An Analysis of the Translation of the Utterances Containing Assertive Implicature in the Novel entitled ‘Sherlock Holmes and the Hound of Baskerville’

Fatimah Fatimah

Abstract


This research is conducted to analyze the translation of the utterances containing assertive implicature in the novel entitled Sherlock Holmes and the Hound of Baskerville. There are four main points discussed in this research. The first point is the types of assertive implicature found in the novel. The second point is the translation techniques applied by the translator to translate the utterances containing assertive implicature in the novel. The third point is the impact of the translation techniques on the illocutionary force of the utterances. The last point is the impact of the translation techniques on the translation quality in the novel. This research is a descriptive qualitative research. In total there are 46 data of utterances containing assertive implicature which are analyzed using Grice’s theory of implicature and Searle’s theory of assertive illocutionary act.
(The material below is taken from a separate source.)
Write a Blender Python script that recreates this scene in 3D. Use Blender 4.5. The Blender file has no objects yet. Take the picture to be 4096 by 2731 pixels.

The findings of this research show that there are nine types of assertive implicature found, which are: stating opinion, giving information, refusing in giving information, stating disagreement, stating agreement, stating refutal, stating reason, convincing, and stating refusal. The second result is that there are 16 different techniques applied by the translator to translate the utterances containing assertive implicature in the novel. The third result is that most of the translations do not undergo a change in their illocutionary force but some do. And the last result is that the level of the accuracy of the translation of the utterances containing implicature is high. The level of the acceptability is high and the level of the readability is high. This research is hoped to be beneficial for the readers and the other researchers concerning the translation of utterances containing assertive implicature. It is suggested to other researchers to conduct similar research using other sources of data such as non-fictional works (the subtitle of a talk show, translation of speech, and many more).